▸ TASK REQUIREMENTS: Go through the material and pull out every line with the string "that" in it.

——————

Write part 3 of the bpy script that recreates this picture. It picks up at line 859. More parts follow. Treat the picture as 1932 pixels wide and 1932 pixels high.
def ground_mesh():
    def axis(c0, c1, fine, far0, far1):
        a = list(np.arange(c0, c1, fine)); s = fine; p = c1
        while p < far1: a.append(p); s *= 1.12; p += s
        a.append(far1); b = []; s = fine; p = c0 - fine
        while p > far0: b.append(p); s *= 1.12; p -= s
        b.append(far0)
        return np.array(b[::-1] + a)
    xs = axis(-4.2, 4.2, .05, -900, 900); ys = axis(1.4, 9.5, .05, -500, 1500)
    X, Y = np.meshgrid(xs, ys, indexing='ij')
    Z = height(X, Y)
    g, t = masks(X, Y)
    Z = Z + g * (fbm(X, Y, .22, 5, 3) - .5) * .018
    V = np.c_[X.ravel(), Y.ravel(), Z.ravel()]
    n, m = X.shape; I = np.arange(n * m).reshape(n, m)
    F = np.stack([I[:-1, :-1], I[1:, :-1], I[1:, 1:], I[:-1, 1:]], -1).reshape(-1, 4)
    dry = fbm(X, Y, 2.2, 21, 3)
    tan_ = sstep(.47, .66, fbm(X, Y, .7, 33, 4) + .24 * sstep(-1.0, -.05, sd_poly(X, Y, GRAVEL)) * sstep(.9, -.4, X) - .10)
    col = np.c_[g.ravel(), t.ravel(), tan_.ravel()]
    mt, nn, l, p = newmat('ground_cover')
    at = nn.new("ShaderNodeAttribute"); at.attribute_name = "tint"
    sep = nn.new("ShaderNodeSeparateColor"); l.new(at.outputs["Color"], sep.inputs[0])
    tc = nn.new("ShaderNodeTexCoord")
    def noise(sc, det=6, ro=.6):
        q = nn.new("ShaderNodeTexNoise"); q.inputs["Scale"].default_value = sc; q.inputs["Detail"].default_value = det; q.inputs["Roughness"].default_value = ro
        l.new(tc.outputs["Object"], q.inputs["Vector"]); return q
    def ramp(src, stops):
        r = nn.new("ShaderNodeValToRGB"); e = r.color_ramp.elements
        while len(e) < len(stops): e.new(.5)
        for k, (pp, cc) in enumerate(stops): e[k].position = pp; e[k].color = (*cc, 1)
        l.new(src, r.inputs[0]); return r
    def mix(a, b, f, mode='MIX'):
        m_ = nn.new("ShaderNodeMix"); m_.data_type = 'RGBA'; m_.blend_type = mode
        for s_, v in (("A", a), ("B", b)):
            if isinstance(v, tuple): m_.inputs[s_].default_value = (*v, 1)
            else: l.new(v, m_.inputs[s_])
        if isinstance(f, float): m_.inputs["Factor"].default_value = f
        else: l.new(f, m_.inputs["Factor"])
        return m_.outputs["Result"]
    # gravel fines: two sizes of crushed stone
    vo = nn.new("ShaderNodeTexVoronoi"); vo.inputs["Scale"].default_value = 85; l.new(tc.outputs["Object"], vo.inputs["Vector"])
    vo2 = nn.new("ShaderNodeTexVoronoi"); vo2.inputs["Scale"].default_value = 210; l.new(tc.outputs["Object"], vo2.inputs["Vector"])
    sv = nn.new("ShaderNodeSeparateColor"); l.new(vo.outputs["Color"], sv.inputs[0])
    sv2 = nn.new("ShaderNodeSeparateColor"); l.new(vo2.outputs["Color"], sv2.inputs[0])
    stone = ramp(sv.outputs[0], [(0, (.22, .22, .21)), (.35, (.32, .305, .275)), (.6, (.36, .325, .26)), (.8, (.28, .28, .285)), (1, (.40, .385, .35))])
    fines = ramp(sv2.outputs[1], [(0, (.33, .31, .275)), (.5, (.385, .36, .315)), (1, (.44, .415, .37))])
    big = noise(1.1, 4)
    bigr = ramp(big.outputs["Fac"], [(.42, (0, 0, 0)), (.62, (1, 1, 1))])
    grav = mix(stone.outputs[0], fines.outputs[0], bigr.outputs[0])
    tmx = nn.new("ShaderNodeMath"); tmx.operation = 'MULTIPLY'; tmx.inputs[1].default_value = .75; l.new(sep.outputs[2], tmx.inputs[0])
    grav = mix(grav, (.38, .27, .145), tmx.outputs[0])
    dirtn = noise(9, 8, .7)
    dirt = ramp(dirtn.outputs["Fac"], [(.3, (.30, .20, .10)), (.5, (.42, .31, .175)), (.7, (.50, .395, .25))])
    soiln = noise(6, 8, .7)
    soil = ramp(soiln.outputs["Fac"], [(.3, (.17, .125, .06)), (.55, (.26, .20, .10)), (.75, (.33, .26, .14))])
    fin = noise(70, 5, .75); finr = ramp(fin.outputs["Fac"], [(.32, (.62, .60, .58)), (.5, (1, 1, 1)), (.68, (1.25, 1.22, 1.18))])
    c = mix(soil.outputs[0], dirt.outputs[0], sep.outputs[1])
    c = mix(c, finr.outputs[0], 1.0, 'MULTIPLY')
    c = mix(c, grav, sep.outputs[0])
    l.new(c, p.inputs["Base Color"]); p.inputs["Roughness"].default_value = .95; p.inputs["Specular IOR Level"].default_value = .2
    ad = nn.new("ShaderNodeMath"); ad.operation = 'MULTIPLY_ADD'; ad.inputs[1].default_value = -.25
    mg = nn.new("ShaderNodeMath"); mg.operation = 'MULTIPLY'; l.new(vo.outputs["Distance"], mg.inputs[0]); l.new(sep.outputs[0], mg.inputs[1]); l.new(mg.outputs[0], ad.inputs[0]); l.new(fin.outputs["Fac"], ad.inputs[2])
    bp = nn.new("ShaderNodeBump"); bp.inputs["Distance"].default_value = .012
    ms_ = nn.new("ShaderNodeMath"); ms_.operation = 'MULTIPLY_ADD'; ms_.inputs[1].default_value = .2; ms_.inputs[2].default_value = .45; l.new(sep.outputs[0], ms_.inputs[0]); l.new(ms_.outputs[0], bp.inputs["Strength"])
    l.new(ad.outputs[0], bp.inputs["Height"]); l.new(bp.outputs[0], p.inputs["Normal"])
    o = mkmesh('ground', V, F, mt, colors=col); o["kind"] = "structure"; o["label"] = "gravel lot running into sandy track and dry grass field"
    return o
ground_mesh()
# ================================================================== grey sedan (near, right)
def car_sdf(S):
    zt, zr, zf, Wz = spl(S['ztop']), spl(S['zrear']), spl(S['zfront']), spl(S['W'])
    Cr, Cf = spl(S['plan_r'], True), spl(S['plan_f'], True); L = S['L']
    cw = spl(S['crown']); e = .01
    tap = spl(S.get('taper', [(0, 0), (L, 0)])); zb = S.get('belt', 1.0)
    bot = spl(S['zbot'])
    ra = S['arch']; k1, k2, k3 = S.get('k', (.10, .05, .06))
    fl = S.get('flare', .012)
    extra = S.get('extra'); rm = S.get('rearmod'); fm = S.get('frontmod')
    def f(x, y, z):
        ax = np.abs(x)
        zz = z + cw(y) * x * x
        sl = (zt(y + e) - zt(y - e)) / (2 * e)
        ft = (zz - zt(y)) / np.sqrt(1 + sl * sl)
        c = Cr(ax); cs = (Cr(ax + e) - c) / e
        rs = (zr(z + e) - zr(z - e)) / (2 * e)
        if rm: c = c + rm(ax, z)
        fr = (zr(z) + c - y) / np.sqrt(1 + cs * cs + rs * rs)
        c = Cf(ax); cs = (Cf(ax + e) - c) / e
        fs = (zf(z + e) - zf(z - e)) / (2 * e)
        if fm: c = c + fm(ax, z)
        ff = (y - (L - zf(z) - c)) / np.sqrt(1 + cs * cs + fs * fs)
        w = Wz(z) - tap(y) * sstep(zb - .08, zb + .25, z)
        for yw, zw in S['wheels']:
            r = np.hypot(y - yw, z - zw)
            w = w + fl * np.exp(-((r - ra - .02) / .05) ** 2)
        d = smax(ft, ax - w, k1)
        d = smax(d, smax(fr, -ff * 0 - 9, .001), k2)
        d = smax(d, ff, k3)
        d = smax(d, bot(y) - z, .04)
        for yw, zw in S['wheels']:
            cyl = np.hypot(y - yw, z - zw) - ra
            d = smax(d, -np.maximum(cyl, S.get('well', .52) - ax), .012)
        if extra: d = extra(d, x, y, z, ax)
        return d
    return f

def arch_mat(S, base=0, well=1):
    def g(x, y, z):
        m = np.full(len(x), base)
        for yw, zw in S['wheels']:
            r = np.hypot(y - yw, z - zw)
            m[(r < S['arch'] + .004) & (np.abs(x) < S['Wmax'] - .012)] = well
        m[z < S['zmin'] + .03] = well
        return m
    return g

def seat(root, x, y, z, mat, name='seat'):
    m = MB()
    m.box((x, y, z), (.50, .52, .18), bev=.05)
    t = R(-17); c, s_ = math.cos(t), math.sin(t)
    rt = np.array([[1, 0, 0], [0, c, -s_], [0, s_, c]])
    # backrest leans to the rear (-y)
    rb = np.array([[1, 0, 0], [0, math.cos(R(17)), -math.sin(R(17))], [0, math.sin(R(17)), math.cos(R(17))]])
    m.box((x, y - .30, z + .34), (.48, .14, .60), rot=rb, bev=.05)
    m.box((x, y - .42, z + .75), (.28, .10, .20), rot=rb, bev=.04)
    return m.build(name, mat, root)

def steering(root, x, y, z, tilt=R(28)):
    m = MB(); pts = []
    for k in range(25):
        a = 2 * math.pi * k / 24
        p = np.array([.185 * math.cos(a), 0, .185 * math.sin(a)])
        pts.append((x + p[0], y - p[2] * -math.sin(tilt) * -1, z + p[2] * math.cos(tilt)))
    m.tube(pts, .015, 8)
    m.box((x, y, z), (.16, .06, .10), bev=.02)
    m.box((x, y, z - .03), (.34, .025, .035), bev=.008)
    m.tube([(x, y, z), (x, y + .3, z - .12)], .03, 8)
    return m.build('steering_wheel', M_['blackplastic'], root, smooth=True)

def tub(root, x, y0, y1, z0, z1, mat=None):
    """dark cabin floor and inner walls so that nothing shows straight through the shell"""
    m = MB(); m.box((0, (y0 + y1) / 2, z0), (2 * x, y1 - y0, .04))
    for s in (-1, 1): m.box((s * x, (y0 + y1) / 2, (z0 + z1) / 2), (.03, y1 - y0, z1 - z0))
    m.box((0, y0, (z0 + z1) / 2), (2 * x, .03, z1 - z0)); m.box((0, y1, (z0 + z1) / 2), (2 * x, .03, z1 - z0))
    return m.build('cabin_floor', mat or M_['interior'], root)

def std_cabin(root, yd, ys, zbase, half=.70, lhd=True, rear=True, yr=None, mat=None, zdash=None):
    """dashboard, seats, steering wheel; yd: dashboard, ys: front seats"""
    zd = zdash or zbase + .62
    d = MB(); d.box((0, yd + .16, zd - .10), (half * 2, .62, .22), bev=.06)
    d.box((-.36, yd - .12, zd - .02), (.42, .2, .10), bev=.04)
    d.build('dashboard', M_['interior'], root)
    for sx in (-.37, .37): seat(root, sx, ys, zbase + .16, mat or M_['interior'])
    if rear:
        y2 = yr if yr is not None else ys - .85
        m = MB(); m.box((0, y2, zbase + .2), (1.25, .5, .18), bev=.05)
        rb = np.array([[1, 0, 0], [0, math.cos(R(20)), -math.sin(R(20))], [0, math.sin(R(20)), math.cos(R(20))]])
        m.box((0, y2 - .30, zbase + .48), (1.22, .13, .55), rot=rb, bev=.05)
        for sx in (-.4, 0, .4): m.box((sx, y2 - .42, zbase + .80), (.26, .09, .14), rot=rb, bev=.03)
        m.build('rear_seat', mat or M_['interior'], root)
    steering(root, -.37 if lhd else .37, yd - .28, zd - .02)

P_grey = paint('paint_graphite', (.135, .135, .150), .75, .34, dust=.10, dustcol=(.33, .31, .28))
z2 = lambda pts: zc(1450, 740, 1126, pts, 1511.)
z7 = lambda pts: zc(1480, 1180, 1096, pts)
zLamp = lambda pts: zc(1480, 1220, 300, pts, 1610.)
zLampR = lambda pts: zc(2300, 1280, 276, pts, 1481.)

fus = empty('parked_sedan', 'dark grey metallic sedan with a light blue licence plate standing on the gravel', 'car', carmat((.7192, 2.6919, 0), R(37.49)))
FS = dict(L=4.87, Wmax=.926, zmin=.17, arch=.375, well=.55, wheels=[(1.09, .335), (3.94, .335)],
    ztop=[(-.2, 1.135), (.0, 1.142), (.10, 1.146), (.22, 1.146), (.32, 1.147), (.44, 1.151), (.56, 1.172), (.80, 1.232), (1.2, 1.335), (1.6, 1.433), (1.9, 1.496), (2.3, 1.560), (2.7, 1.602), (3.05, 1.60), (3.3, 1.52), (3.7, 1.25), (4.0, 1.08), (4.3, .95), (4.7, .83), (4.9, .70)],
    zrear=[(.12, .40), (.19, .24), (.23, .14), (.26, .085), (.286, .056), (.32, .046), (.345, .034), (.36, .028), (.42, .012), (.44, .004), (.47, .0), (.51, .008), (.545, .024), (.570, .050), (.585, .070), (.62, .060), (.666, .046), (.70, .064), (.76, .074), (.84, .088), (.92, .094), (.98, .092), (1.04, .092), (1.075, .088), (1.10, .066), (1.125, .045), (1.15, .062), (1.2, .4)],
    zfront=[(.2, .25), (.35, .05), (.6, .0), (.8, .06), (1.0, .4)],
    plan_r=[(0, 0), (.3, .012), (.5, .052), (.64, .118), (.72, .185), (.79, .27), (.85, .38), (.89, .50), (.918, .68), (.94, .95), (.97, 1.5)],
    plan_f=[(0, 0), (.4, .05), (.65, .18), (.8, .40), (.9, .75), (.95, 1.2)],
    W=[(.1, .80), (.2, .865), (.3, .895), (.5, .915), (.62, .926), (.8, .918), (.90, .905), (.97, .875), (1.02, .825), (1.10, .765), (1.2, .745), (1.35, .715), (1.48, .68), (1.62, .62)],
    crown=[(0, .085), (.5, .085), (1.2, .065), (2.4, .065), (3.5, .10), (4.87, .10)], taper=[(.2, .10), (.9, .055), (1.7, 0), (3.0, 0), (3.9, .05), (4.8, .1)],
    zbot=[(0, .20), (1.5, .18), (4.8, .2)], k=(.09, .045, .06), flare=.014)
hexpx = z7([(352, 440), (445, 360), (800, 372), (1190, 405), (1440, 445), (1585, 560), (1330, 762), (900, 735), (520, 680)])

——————

▸ TASK SOLUTION:
Write part 3 of the bpy script that recreates this picture. It picks up at line 859. More parts follow. Treat the picture as 1932 pixels wide and 1932 pixels high.
    """dark cabin floor and inner walls so that nothing shows straight through the shell"""